Another comment spam I got recently was for a piece of software that will post trackbacks to multiple blogs. Yes, you got that right: spam offering a spam generator.
It continues to amaze me that spam in all forms is still prevalent. Is there any research to indicate that spam is profitable? I’m sure it’s profitable for the big outfits that send spam on behalf of other people (i.e. they get paid to flood my email with trash), but do the people who pay these outfits actually see a return on their spam investments? With most major mail servers’ frontline filters throwing out the vast majority of spam, and the few stragglers being easy to identify and delete manually, how can anybody make money trying to advertise this way?
I found your page looking for kimerikas (talk about getting indexed fast on Google!) because it also appeared on my guestbook today.
I’ve noticed a lot of spam contains keywords or identifiers of some sort or other.
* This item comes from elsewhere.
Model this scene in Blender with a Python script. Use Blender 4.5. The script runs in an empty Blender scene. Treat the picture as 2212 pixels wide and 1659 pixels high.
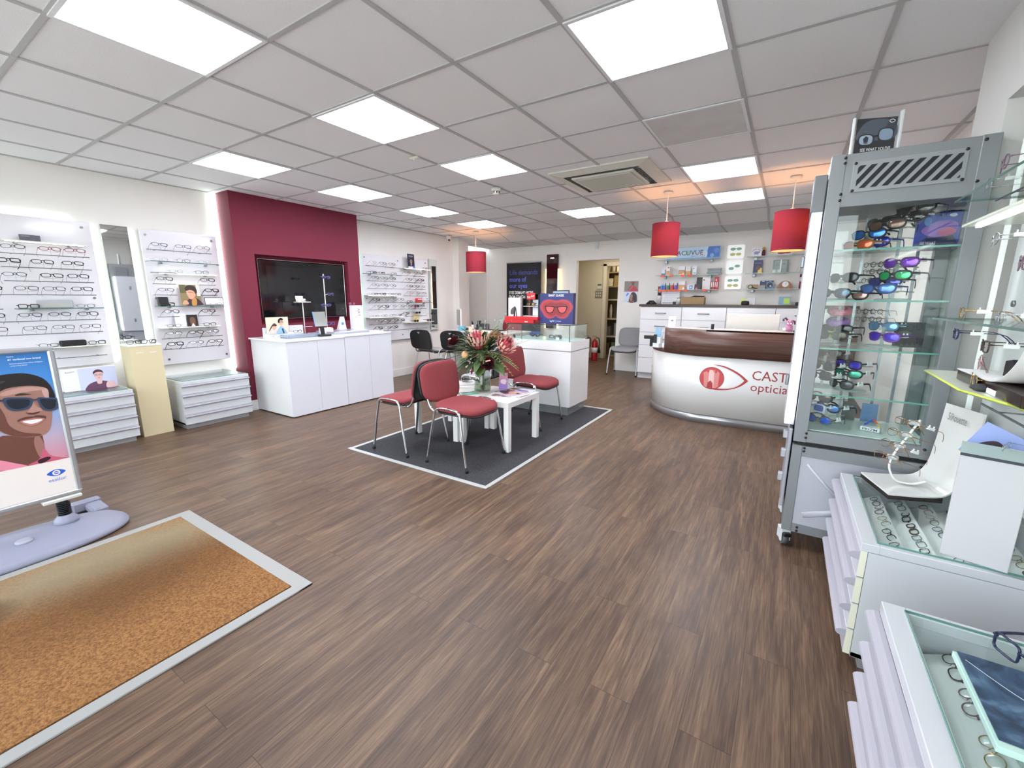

I think they use it to check later via search engines as to which comments “stick.” Then they can go back and add the site to their database of spammable sites.
I’m sure spam is profitable because it virtually costs $0 to send. So even if one person in one hundred thousand responds, it’s still an economically viable thing to do.
I got the same “Sorry, but what is kimerikas? Jane.” spam on my blog. 90+% is caught by the filter, but this one got though. Like you, I googled for “kimerikas”, your blog came up near the top, an on a fluke decided to come here because I could see that you were talking about the issue of spam.
I haven’t seen any research but apparently spam works because otherwise they wouldn’t do it. It’s kind of like the 6:30 PM telemarketing call. Everyone says they hate it but someone somewhere must be buying from them.
As for the “Sorry, but what is kimerikas?” spam, the one on my site also had a URl with it,
http://Hello
Curious, I went to the site (like you I usually just delete the comment and am done with it) It turns out to be some photobucket-type site. Did you not get that URL on yours?
I am Kimerikas. Who is looking for me?